» INSTRUCTIONS TO FOLLOW
Take the listing from its first line through the line that contains "place(SAL, slu, (1.385, 4.54, ZT), 0, 'clear" and please retype those lines exactly, leaving out the pictures.

================================

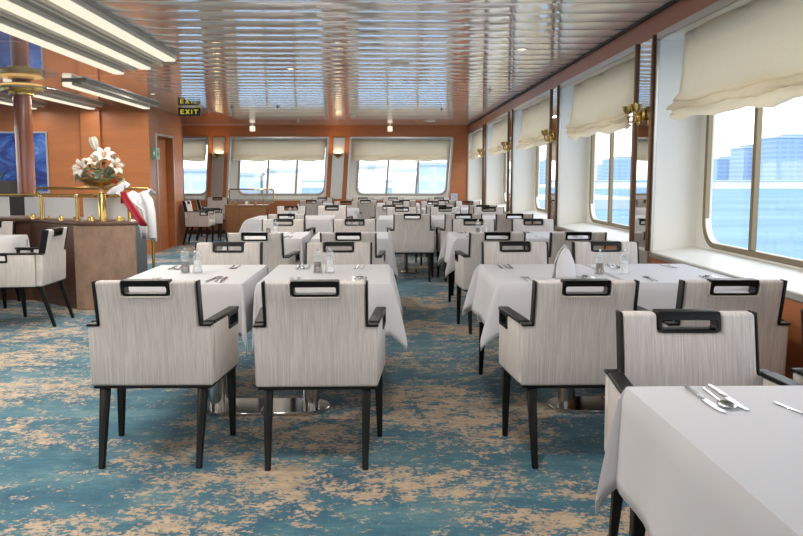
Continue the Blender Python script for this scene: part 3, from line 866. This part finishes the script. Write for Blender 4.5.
T_FL = .016
# columns: x0, x1, pedestal, join, flare(+x,+y,-x,-y)
COLS = [('outermost left', -1.40, -.745, -.93, -.672, (.01, .012, .04, .012)),
        ('left of the aisle', -.655, .03, -.41, -.668, (.04, .012, .01, .012)),
        ('right of the aisle', .625, 1.262, 1.04, 1.273, (.001, .012, .05, .012)),
        ('against the windows', 1.294, 1.925, 1.51, 1.277, (.001, .012, .001, .012))]
chx = [(-1.05, -1.08), (-.30, -.315), (.895, .925), (1.555, 1.57)]
for row, (dy, tn) in enumerate(((0., 'front-row table '), (3.06, 'second-row table '))):
    for c, (nm, x0, x1, ped, jn, fl) in enumerate(COLS):
        y0, y1 = 4.16+dy, 5.07+dy
        dx = 0 if row == 0 else (.0, .01, .05, .06)[c]
        near = (chx[c][0]+dx, 3.77+dy+(.0 if row == 0 else .02)+(.08 if (c == 0 and row == 0) else 0)); far = (chx[c][1]+dx, 5.32+dy+(.02 if row else 0))
        if c == 0 and row == 0: near = (-1.045, 3.81)
        if row == 0: ml = ((-1.114, 4.64), (-.345, 4.62), None, None)[c]
        else: ml = ((-1.07, 7.72), None, (.95, 7.7), None)[c]
        set_at(tn+nm, x0+(dx if c != 3 else .02), x1+(dx if c < 2 else 0.), y0, y1, near, far, ped, jn, fl, True, ml, seed=row*10+c)
# mills and folded napkin on the right front tables
place(PEP, pu, (1.232, 4.50, ZT), 0, 'clear pepper mill near the seam of the two right front tables', 'pepper mills')
place(SAL, slu, (1.385, 4.54, ZT), 0, 'clear salt mill on the front-row table against the windows', 'salt mills')

def napkin(x, y, label):
    r = thing('folded_napkin', label, 'napkin', (x, y, ZT), R(20))
    # bishop's-hat fold: two pointed leaves standing in a cone
    for s, h in ((1, .185), (-1, .17)):
        bm = bm_new(); rows_ = []
        for j in range(9):
            t = j/8; z = h*t
            w = .066*(1-t**2.2)**.75+.0005; row = []
            for k in range(11):
                u = -1+2*k/10
                d = s*(.038*(1-t)*(1-.55*u*u))+s*.004*(1-abs(u))
                row.append(bm.verts.new((w*u, d, z)))
            rows_.append(row)
        for a, b in zip(rows_, rows_[1:]):
            for k in range(10): bm.faces.new((a[k], a[k+1], b[k+1], b[k]))
        o = obj('napkin_leaf', bm, 'cloth', r, ang=3); md = o.modifiers.new('t', 'SOLIDIFY'); md.thickness = .0035
napkin(1.0, 4.36, 'white napkin folded to a point on the front-row table right of the aisle')

# table in the bottom right corner and its chairs, the next window table beside it
set_at('table cut off in the bottom right corner',   .652, 1.262, 1.16, 2.06, None, (1.025, 2.39), 1.04, 1.273, (.001, .008, .03, .02), False, None, 50)
dup(KNIFE, (.800, 1.935, ZT), PI+R(1), 'steel knife on the corner table, left of the two, blade towards us', 'knives on the tables')
dup(SPOON, (.835, 1.94, ZT), PI+R(-3), 'steel spoon lying between two knives on the corner table', 'spoons on the tables')
dup(KNIFE, (.865, 1.95, ZT), PI, 'steel knife on the corner table, right of the spoon', 'knives on the tables')
dup(FORK, (.985, 1.80, ZT), PI+R(12), 'steel fork at the right picture edge on the corner table', 'forks on the tables')
table('table beyond the right picture edge, against the windows', 1.294, 1.925, 1.16, 2.07, 1.51, 1.277, 'dining tables')
cloth('white tablecloth beyond the right picture edge', 1.294, 1.925, 1.16, 2.07, (.001, .008, .001, .03), seed=51, group='white tablecloths')
chair(1.68, 2.40, PI, 'grey-beige armchair at the right picture edge, only its arm in view', 'chairs facing the viewer')

# third row
C0 = 10.52
set_at('third-row wide table on the left', -1.78, -.70, C0, C0+1.1, (-1.19, 10.19), (-1.44, 12.35), -1.24, -1.24+.2, (.03, .012, .07, .02), False, (-1.24, C0+.5), 30)
chair(-.80, 12.32, PI, 'grey-beige armchair facing us, right-hand one behind the wide third-row table', 'chairs facing the viewer')
set_at('third-row table in the middle of the aisle', -.04, .60, C0, C0+1.1, (.36, 10.19), (.283, 11.88), .29, .49, (.008, .012, .05, .02), False, None, 31)
set_at('third-row table right of the aisle',   .70, 1.29, C0, C0+1.1, (.995, 10.19), (.945, 11.88), 1.04, 1.30, (.001, .012, .008, .02), False, (1.0, C0+.5), 32)
set_at('third-row table against the windows', 1.32, 1.925, C0, C0+1.1, (1.628, 10.19), (1.60, 11.88), 1.51, 1.32, (.001, .012, .001, .02), False, None, 33)
# fourth row
D0 = 13.6
for nm, x0, x1, nx, fx in (('on the left', -1.08, -.45, -.82, -.70), ('in the middle', -.02, .62, .10, .28), ('right of the aisle', .70, 1.285,   .925, .94), ('against the windows', 1.315, 1.925, 1.615, 1.60)):
    set_at('fourth-row table '+nm, x0, x1, D0, D0+.95, (nx, D0-.35), (fx, D0+1.24), (x0+x1)/2, (x0+x1)/2+.18, (.01, .01, .01, .02) if x1 < 1.2 else (.001, .01, .001, .02), False, None, 40+int(nx*10))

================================

» TASK OUTPUT
Continue the Blender Python script for this scene: part 3, from line 866. This part finishes the script. Write for Blender 4.5.
T_FL = .016
# columns: x0, x1, pedestal, join, flare(+x,+y,-x,-y)
COLS = [('outermost left', -1.40, -.745, -.93, -.672, (.01, .012, .04, .012)),
        ('left of the aisle', -.655, .03, -.41, -.668, (.04, .012, .01, .012)),
        ('right of the aisle', .625, 1.262, 1.04, 1.273, (.001, .012, .05, .012)),
        ('against the windows', 1.294, 1.925, 1.51, 1.277, (.001, .012, .001, .012))]
chx = [(-1.05, -1.08), (-.30, -.315), (.895, .925), (1.555, 1.57)]
for row, (dy, tn) in enumerate(((0., 'front-row table '), (3.06, 'second-row table '))):
    for c, (nm, x0, x1, ped, jn, fl) in enumerate(COLS):
        y0, y1 = 4.16+dy, 5.07+dy
        dx = 0 if row == 0 else (.0, .01, .05, .06)[c]
        near = (chx[c][0]+dx, 3.77+dy+(.0 if row == 0 else .02)+(.08 if (c == 0 and row == 0) else 0)); far = (chx[c][1]+dx, 5.32+dy+(.02 if row else 0))
        if c == 0 and row == 0: near = (-1.045, 3.81)
        if row == 0: ml = ((-1.114, 4.64), (-.345, 4.62), None, None)[c]
        else: ml = ((-1.07, 7.72), None, (.95, 7.7), None)[c]
        set_at(tn+nm, x0+(dx if c != 3 else .02), x1+(dx if c < 2 else 0.), y0, y1, near, far, ped, jn, fl, True, ml, seed=row*10+c)
# mills and folded napkin on the right front tables
place(PEP, pu, (1.232, 4.50, ZT), 0, 'clear pepper mill near the seam of the two right front tables', 'pepper mills')
place(SAL, slu, (1.385, 4.54, ZT), 0, 'clear salt mill on the front-row table against the windows', 'salt mills')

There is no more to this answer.